**TASK GOAL:**
Copy exactly the lines from the one containing "The Blender Python" through the one containing "MAT['brown_tile'], floor), kind='stuff')", both included, and nothing else.

**MATERIAL TO PROCESS:**
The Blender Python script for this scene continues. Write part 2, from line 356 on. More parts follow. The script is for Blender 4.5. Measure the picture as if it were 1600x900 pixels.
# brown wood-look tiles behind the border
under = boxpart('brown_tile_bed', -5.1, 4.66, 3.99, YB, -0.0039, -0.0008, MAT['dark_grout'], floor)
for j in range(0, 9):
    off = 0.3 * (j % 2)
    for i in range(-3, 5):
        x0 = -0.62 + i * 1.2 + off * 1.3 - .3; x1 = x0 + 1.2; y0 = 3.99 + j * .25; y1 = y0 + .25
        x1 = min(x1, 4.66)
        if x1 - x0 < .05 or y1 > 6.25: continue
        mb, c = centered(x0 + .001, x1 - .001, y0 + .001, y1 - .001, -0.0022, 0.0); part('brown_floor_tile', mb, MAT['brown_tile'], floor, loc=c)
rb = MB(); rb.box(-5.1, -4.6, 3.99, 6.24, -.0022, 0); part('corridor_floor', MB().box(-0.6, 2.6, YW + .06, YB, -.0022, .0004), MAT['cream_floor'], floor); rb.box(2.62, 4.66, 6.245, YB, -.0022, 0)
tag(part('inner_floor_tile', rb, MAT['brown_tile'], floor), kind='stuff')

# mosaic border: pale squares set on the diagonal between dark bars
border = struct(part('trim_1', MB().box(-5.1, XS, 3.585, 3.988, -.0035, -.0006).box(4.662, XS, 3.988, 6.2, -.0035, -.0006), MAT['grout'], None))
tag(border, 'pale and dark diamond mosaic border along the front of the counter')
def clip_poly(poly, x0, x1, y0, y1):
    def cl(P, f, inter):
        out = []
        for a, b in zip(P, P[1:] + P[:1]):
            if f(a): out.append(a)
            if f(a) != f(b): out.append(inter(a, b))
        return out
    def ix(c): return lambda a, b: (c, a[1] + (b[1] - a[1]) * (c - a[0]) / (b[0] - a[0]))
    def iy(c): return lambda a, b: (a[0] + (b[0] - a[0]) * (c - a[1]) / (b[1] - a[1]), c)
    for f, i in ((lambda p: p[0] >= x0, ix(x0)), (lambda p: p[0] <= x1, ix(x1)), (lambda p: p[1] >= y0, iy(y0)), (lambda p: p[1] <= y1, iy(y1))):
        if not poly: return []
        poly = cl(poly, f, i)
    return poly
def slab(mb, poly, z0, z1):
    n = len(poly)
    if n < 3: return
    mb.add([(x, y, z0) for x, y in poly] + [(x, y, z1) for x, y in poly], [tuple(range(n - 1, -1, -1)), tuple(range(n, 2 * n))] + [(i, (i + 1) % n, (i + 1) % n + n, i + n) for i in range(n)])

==

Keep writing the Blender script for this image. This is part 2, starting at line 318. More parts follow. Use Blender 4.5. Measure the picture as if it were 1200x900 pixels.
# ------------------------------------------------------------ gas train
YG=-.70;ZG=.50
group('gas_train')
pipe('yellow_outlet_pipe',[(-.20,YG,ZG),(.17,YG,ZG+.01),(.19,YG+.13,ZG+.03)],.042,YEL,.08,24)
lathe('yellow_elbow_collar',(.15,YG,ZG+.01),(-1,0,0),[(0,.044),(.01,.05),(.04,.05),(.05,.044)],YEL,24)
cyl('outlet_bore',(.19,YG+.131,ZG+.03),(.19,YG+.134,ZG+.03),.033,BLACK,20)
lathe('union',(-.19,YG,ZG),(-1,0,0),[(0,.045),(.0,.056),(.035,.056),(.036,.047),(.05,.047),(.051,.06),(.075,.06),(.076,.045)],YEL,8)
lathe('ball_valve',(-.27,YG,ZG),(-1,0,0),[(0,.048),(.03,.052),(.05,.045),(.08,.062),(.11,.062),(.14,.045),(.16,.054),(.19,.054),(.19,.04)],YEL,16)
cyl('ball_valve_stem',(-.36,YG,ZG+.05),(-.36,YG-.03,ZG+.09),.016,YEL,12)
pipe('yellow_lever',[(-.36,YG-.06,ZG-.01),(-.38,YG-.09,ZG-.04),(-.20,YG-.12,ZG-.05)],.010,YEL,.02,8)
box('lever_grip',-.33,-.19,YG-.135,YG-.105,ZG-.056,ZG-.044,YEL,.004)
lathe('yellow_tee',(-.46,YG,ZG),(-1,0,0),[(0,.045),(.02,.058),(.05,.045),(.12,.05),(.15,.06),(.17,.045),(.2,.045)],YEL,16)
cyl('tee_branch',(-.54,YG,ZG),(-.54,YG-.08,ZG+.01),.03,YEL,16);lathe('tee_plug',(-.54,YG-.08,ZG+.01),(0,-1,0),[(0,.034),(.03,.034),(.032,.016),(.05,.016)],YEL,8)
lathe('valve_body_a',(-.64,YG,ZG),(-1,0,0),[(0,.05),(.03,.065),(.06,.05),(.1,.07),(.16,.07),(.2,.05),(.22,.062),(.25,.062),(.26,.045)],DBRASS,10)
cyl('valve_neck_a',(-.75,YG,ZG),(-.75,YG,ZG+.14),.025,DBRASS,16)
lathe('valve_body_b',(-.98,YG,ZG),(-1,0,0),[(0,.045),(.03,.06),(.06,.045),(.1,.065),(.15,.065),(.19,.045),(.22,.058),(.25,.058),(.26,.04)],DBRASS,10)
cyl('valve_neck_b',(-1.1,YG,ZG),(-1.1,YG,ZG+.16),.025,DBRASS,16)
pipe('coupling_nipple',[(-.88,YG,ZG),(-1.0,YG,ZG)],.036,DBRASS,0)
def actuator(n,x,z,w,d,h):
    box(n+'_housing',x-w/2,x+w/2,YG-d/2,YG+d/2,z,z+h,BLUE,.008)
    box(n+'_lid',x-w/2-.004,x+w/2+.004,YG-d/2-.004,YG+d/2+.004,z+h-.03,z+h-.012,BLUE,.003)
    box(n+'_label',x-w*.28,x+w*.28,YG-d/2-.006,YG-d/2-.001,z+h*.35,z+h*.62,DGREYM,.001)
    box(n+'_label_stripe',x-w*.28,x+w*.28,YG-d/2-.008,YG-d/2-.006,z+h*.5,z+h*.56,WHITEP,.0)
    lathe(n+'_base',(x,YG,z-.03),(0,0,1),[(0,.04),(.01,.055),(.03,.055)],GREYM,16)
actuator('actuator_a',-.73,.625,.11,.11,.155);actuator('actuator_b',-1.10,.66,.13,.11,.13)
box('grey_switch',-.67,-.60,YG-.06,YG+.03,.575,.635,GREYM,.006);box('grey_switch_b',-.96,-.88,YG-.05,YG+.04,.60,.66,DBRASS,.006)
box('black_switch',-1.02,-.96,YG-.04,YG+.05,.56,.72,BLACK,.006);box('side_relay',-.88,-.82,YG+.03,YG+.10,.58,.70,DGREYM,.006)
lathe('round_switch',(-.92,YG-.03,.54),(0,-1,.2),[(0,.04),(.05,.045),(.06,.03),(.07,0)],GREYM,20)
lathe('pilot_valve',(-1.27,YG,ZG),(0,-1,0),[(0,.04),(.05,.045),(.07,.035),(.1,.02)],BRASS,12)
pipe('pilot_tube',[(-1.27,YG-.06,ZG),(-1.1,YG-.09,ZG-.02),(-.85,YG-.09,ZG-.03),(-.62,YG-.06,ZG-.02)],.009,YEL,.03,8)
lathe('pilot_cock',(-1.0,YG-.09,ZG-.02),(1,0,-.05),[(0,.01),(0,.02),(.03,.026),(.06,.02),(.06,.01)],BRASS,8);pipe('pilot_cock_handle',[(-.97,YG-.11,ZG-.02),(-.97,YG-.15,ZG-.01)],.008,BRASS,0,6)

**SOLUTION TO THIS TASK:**
The Blender Python script for this scene continues. Write part 2, from line 356 on. More parts follow. The script is for Blender 4.5. Measure the picture as if it were 1600x900 pixels.
# brown wood-look tiles behind the border
under = boxpart('brown_tile_bed', -5.1, 4.66, 3.99, YB, -0.0039, -0.0008, MAT['dark_grout'], floor)
for j in range(0, 9):
    off = 0.3 * (j % 2)
    for i in range(-3, 5):
        x0 = -0.62 + i * 1.2 + off * 1.3 - .3; x1 = x0 + 1.2; y0 = 3.99 + j * .25; y1 = y0 + .25
        x1 = min(x1, 4.66)
        if x1 - x0 < .05 or y1 > 6.25: continue
        mb, c = centered(x0 + .001, x1 - .001, y0 + .001, y1 - .001, -0.0022, 0.0); part('brown_floor_tile', mb, MAT['brown_tile'], floor, loc=c)
rb = MB(); rb.box(-5.1, -4.6, 3.99, 6.24, -.0022, 0); part('corridor_floor', MB().box(-0.6, 2.6, YW + .06, YB, -.0022, .0004), MAT['cream_floor'], floor); rb.box(2.62, 4.66, 6.245, YB, -.0022, 0)
tag(part('inner_floor_tile', rb, MAT['brown_tile'], floor), kind='stuff')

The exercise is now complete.